Papuan military spokesman Lt. Col. Susilo, who uses a single name like most Indonesians, denied allegations of rivalry. "That's not true at all," he said. "There is no competition between army and police for the sake of money ... we have good relations with the police."

He accused Papuan separatists, who have waged a low-level insurgency for 40 years, of stealing weapons that could have been used in the recent shootings. The Free Papua Movement has not launched a major attack with guns for years, and experts said they did not believe the separatists would be able to carry out sophisticated military operations.

Another theory suggests the Indonesian military armed local Papuans and instructed them to carry out the ambushes. Many Papuans are angry that they remain poor while a foreign corporation makes billions of dollars in profit by mining resources in their province.

Freeport-McMoRan Copper & Gold Inc. posted revenue of nearly $18 billion in 2008 and is one of the biggest tax payers in the country. The Indonesian government holds a minority stake in the Grasberg mine near where the recent attacks took place.

A spokesman for PT Freeport, the Indonesian subsidiary, said in an e-mail Tuesday: "We have no comment on speculation."

The assaults took place just outside Freeport's sprawling Grasberg complex, where 20,000 people are employed at the world's largest open-pit gold mine. Forensic material collected at the scene where 29-year-old Australian project manager Drew Grant was shot in the neck and chest on Saturday indicates a coordinated attack by several gunmen, police chief Bagus Ekodanto said.

Casings were recovered of military-grade 5.6 mm bullets that fit AK-47s, M-16s and Indonesian-made SS1 assault rifles, police said.

"Such bullets and guns are standard weapons for both the military and police, but also (are) known to be used by the Papua rebels," Ekodanto said.
A day after that shooting, a convoy of security vehicles came under sniper fire, killing a private security guard. A police officer seeking cover fell to his death in a ravine.

Police have interviewed 14 witnesses — none of them police or military personnel — but have not detained any suspects or announced a motive, Ekodanto said.
Two police officers were wounded, one of them critically, when they came under fire Wednesday, security officials said. A Freeport vehicle carrying three passengers was shot at Tuesday afternoon, but no one was hurt, company spokesman Mindo Pangaribuan said.

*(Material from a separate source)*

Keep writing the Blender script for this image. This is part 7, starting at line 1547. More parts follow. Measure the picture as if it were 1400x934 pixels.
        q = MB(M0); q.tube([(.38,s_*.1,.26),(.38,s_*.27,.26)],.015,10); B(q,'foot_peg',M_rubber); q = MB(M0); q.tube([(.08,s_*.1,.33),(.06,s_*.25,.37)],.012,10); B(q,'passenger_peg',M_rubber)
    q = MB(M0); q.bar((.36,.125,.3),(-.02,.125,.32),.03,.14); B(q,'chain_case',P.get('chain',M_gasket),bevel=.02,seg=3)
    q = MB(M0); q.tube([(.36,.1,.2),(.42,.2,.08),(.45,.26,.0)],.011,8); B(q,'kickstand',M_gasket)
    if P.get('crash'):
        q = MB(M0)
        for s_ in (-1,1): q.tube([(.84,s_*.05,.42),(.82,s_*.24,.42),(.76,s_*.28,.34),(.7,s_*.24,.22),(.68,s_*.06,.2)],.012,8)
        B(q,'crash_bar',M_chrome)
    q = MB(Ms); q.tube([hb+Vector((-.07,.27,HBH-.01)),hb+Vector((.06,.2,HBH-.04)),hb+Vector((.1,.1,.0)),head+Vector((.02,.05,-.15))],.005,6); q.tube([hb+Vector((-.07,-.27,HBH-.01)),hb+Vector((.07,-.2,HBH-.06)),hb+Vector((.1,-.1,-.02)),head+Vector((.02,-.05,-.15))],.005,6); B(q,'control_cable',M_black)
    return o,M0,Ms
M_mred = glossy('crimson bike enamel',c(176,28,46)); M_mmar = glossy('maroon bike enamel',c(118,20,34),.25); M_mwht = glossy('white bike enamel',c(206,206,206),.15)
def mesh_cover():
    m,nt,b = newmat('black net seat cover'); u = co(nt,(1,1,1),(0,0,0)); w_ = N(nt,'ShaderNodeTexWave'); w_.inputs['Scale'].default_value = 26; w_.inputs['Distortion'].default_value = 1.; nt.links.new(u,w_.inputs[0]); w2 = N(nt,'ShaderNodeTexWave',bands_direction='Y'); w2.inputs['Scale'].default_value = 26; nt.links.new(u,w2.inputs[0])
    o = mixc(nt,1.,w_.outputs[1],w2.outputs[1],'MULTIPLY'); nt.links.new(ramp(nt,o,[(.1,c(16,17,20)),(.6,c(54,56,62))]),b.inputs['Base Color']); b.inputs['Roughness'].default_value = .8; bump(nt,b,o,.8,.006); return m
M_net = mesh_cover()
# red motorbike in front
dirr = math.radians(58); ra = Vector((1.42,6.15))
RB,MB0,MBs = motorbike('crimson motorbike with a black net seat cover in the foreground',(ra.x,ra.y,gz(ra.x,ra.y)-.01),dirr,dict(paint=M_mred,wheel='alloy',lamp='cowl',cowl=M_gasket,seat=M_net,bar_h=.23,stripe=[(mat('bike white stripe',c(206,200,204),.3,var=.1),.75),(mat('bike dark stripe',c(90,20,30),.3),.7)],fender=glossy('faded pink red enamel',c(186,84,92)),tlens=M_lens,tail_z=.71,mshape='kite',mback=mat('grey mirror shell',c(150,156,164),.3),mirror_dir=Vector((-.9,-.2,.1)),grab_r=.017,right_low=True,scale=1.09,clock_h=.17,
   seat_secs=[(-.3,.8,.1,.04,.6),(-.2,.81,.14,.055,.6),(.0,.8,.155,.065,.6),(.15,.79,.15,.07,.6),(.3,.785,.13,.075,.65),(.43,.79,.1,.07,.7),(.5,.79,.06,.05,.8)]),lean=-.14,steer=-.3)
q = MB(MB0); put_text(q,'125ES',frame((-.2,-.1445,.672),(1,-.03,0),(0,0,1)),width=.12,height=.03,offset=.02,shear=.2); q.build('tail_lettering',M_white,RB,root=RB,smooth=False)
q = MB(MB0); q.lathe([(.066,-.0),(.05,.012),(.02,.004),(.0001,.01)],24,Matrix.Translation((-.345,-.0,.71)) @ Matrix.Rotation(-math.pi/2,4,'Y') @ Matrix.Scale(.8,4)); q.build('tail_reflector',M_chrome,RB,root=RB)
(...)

Papua, which was transferred from Dutch to Indonesian rule in the 1960s after a stage-managed vote by community leaders, is off limits to foreign journalists. The private Timika road, under the watch of police and Freeport guards, is closed to all reporters.

During the Suharto dictatorship, Indonesia's armed forces openly ran more than 1,000 business ventures, which funded their operations and enriched their commanders. President Susilo Bambang Yudhoyono has ordered the military to end all commercial activities this year.

But Papua remains a military stronghold, said a leading official in the Papuan government, who spoke on condition of anonymity because he feared for his job.
Ballard, of the Australian National University, said the area around the Freeport mine "is probably the most heavily militarized sector in all of Indonesia.

"The presence of the military in substantial numbers has historically been the key source of conflict in the Freeport area," he said.

In the last decade, Indonesia has pulled out of now independent East Timor, ended sectarian fighting in Sulawesi and Maluku, and halted a decades-long civil war on Aceh.

"Since Indonesia quit East Timor and also since Aceh peace, West Papua has become the main area of military business in Indonesia," Aditjondro said. "I think they need to show to the world, especially to parliament in Jakarta, there is a need to increase the military budget in West Papua."

Papua gained semiautonomy from the Jakarta in 2001, but its security has morphed into an unruly mix of paramilitaries, soldiers, contract security guards, anti-terror brigades and special forces, who strangled to death Papua's political leader, Theys Eluay.

"It's unclear at the moment who is responsible for what," the Papuan government official said.